Certificate of Utter Enchantment
Presented To: Miss Lisa M Karpinski
For Her Unprecedented Attainment of Extraordinary Charm & Sweetness, For Her Amazing, Humane Sensitivity & Her Innate, Uncanny Ability to Captivate, Utterly Delight & Tantalize the Imaginations & Souls of Most of the Men She Meets, Herewith Referred to as: “Those Left In Her Wake, and The Great Beguiled & Bewildered.” Also, For Her Unbelievable, Effortless Consideration & Compassion, Her Unending Gifts of Wit, Laughter, Intelligence & Joyous Lexicons of Bawdy, Sailor Talk. 
For Her incredible Capacity to Remain Extremely Attractive in Mere Gym Clothes, Wearing No Makeup and yet, Remaining Perfectly Feminine & Truly Alluring. 
For Being the Most Magical, Wonderful, Remarkable Catalyst for an Old War Horse’s Creative Nature to Be Poetic, Attentive, Protective and Otherwise, Just Expressive.
For Being the Nicest, Most Pleasant Neighbor A Man Could Ask For.
Presented by: George W. Gooding, Old War Horse

I found out that he had a deaf son with whom he “spoke” often via TTY.  He had been through a divorce but remained a romantic.  I felt lucky to have met him when I did.  Our friendship coincided with the love of my life with whom I’d lived for 9 years, had moving out and getting married.  For the first year or so, I was devastated.  I didn’t feel like life was worth living, and it took friends like George to help me remember that it was.  He would quote Tennyson, saying ‘Tis better to have loved and lost than never to have loved at all.’ Even though I didn’t believe him, knowing him made life worth living. Two years after we met, the house on Ironwood went up for sale and I moved to my childhood home in Sunnyvale.  George and I continued to talk by phone, but I regret not visiting him.  Then one day I was out in the desert between Idyllwild and Big Bear on the Pacific Crest Trail, hiking with my friend Greg.  While walking through an arroyo, I suddenly felt like George was with me, saying goodbye. I remember thinking that if he died, it was okay because we had no unfinished business. I wondered whether I was hallucinating, and called his house upon my return.  I expected to hear his jaunty laugh and share the bizarre story with him, something that we could tease each other about in the future.  Instead, I was told that he had passed away the same day that I’d had the vision, from a massive heart attack.  I was deeply saddened, yet felt a strange peace at knowing that “we were good”.
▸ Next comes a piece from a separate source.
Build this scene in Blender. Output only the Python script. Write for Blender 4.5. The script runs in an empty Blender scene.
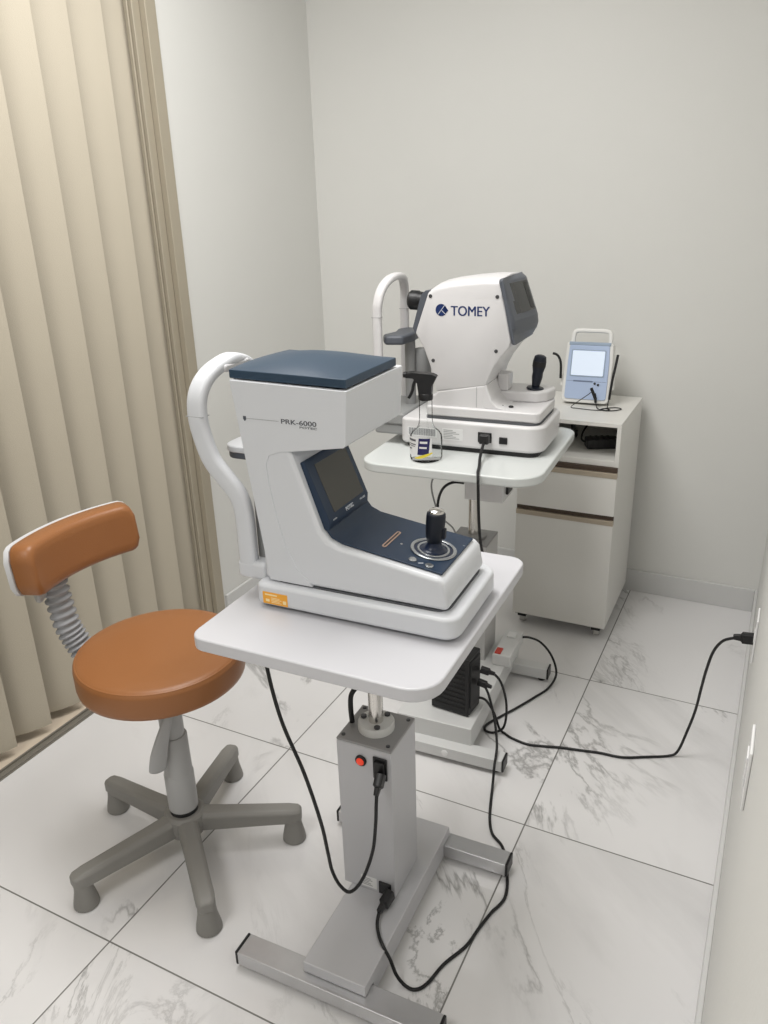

A few years later, I was hiking on the PCT in Washington.  It had been raining for days and I was eager to dry out. Ironically, I decided to take a shortcut over Deception Pass and down Deception Creek to Highway 2 below Stevens Pass.  I didn’t have a map of the area, but simply glanced at someone else’s map before heading into uncharted territory.  And I was impatient.  I didn’t want to walk the long switchbacks down the other side, and decided to shortcut down to the raging river below.  As my luck would have it, my backpack (and all my clothes and sleeping bag) fell into the river and got drenched.  It now weighed 60 pounds or so, and I struggled to climb through Devil’s Club and sphagnum moss up to my knees, tripping over red cedar boughs.  I was hobbled and making almost no progress.  And the trail was nowhere to be seen.  I was so frustrated that I jumped in the creek at one point and was almost swept away by the current.  I walked for several minutes through the boulder strewn creek, until cold literally numbed my limbs from the knees down.  I clambered out, tried in vain to find the trail, and panicked.  I’d be losing light in an hour or two, and I had just discovered that my flashlight was dead.  Suddenly, without knowing what I was doing, I exhorted George to help.  I was in danger of getting hypothermia if I didn’t find my way out that night.  And then the miraculous happened.  I heard a voice of sorts answer, telling me that I’d find the trail “that away” over the hillock.  I scrambled over, and to my amazement, there it was.  The trail.

Crying, I began to run.  It may not make sense, but I was crying for joy.  I had been too scared heretofore to feel anything except the numb drive to survive.  Now I knew I would, and I was finally able to let myself feel the weight of the moment.  I ran for several hours, as it was 5 or 6 miles to the highway.  Toward the end, I used braille to find the footpath.  But I was happy.  Because I knew I was on my way home.  I reached the highway after dark, and stuck out my thumb.  A man driving a trailer picked me up, and after I told him my story, he let me sleep in the back till morning.  I thanked him and caught a ride to Skykomish, a town I knew well having spent time there on previous PCT expeditions.

I was immersed in a feeling of immense gratitude.  As far as I was concerned, George had  steered me home.  As he had done so during his life, when he helped me heal a heart that I didn’t think consolable.  While my religious belief (or lack thereof) precludes my belief in guardian angels, George was the closest I have ever come to having one.  Thank you for being in my life.  You made my life worth living.